◆ **WRITTEN REQUEST**: Repeat the material verbatim. Images are excluded from the copy.
--- SOURCE DATA ---
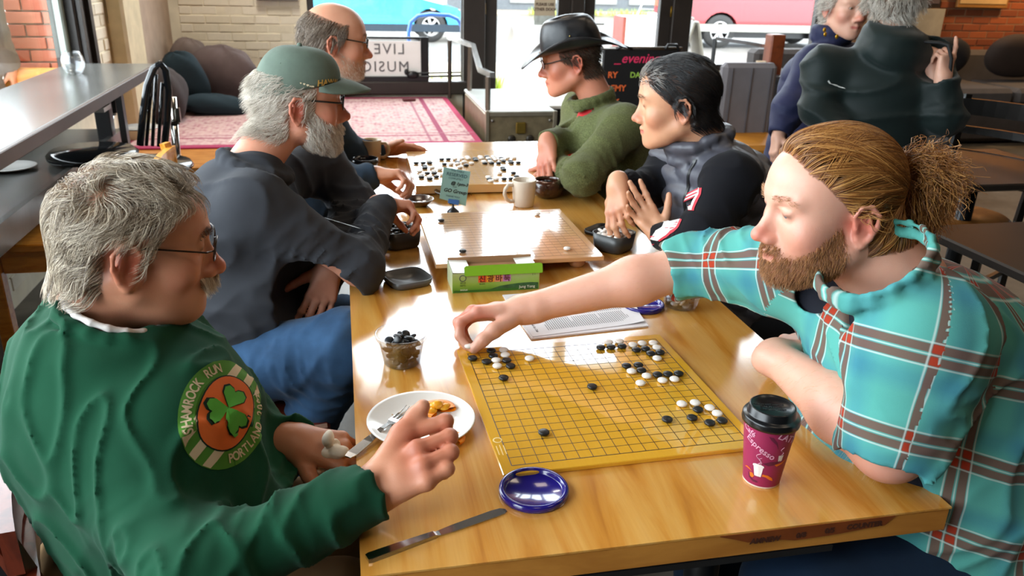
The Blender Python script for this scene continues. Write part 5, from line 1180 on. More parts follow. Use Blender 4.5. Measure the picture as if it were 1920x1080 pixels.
# ---- plate with orange and fork
pc = Vector((.113,.357,TZ))
t = thing('dinner_plate', 'round white plate with crumbs beside the clenched hand', 'plate', pc)
m = MB(); m.lathe([(0,.002),(.052,.002),(.060,.0),(.066,.003),(.088,.014),(.0935,.017),(.0925,.0185),(.088,.0165),(.066,.007),(.058,.0055),(0,.0055)], (0,0,0), 64); m.build('dish', M_china, t)
rng = random.Random(2); m = MB()
for i in range(50):
    a = rng.uniform(0, 6.28); r = .055*math.sqrt(rng.random()); s = rng.uniform(.0006,.0022); m.ball((r*math.cos(a)-.01, r*math.sin(a)+.0, .0065+s*.3), (s,s*rng.uniform(.6,1.6),s*.5), 6, 4)
m.build('crumbs', plain('crumb_brown', 'b98a45', .8), t)['kind'] = 'stuff'
M_orng = plain('orange_flesh', 'f2a51c', .35, var=.12, vscale=200, bump=.4, bscale=400, Subsurface_Weight=.2); M_peel = plain('orange_peel', 'f08c10', .4, bump=.3, bscale=500)
oc = (0.1460,0.3850,0.7620)
t = thing('orange_slice', 'orange slice with twisted peel on the white plate', 'fruit', (oc[0],oc[1],TZ+.0065), .3); t.scale = (1.15,)*3
m = MB(); m.lathe([(.004,.002),(.022,.001),(.0265,.003),(.0275,.007),(.0265,.0095),(.022,.009),(.004,.006)], (0,0,0), 36, a0=-.3, a1=3.9); m.build('peel', M_peel, t)
m = MB()
for k in range(5): a = .2+k*.75; m.ball((.0125*math.cos(a), .0125*math.sin(a), .007), (.010,.0068,.005), 14, 8, Matrix.Rotation(a,3,'Z'))
m.ball((0,.004,.013), (.009,.007,.007), 14, 8); m.build('segment', M_orng, t)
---
◆ **ANSWER FOR THIS EXERCISE**:
The Blender Python script for this scene continues. Write part 5, from line 1180 on. More parts follow. Use Blender 4.5. Measure the picture as if it were 1920x1080 pixels.
# ---- plate with orange and fork
pc = Vector((.113,.357,TZ))
t = thing('dinner_plate', 'round white plate with crumbs beside the clenched hand', 'plate', pc)
m = MB(); m.lathe([(0,.002),(.052,.002),(.060,.0),(.066,.003),(.088,.014),(.0935,.017),(.0925,.0185),(.088,.0165),(.066,.007),(.058,.0055),(0,.0055)], (0,0,0), 64); m.build('dish', M_china, t)
rng = random.Random(2); m = MB()
for i in range(50):
    a = rng.uniform(0, 6.28); r = .055*math.sqrt(rng.random()); s = rng.uniform(.0006,.0022); m.ball((r*math.cos(a)-.01, r*math.sin(a)+.0, .0065+s*.3), (s,s*rng.uniform(.6,1.6),s*.5), 6, 4)
m.build('crumbs', plain('crumb_brown', 'b98a45', .8), t)['kind'] = 'stuff'
M_orng = plain('orange_flesh', 'f2a51c', .35, var=.12, vscale=200, bump=.4, bscale=400, Subsurface_Weight=.2); M_peel = plain('orange_peel', 'f08c10', .4, bump=.3, bscale=500)
oc = (0.1460,0.3850,0.7620)
t = thing('orange_slice', 'orange slice with twisted peel on the white plate', 'fruit', (oc[0],oc[1],TZ+.0065), .3); t.scale = (1.15,)*3
m = MB(); m.lathe([(.004,.002),(.022,.001),(.0265,.003),(.0275,.007),(.0265,.0095),(.022,.009),(.004,.006)], (0,0,0), 36, a0=-.3, a1=3.9); m.build('peel', M_peel, t)
m = MB()
for k in range(5): a = .2+k*.75; m.ball((.0125*math.cos(a), .0125*math.sin(a), .007), (.010,.0068,.005), 14, 8, Matrix.Rotation(a,3,'Z'))
m.ball((0,.004,.013), (.009,.007,.007), 14, 8); m.build('segment', M_orng, t)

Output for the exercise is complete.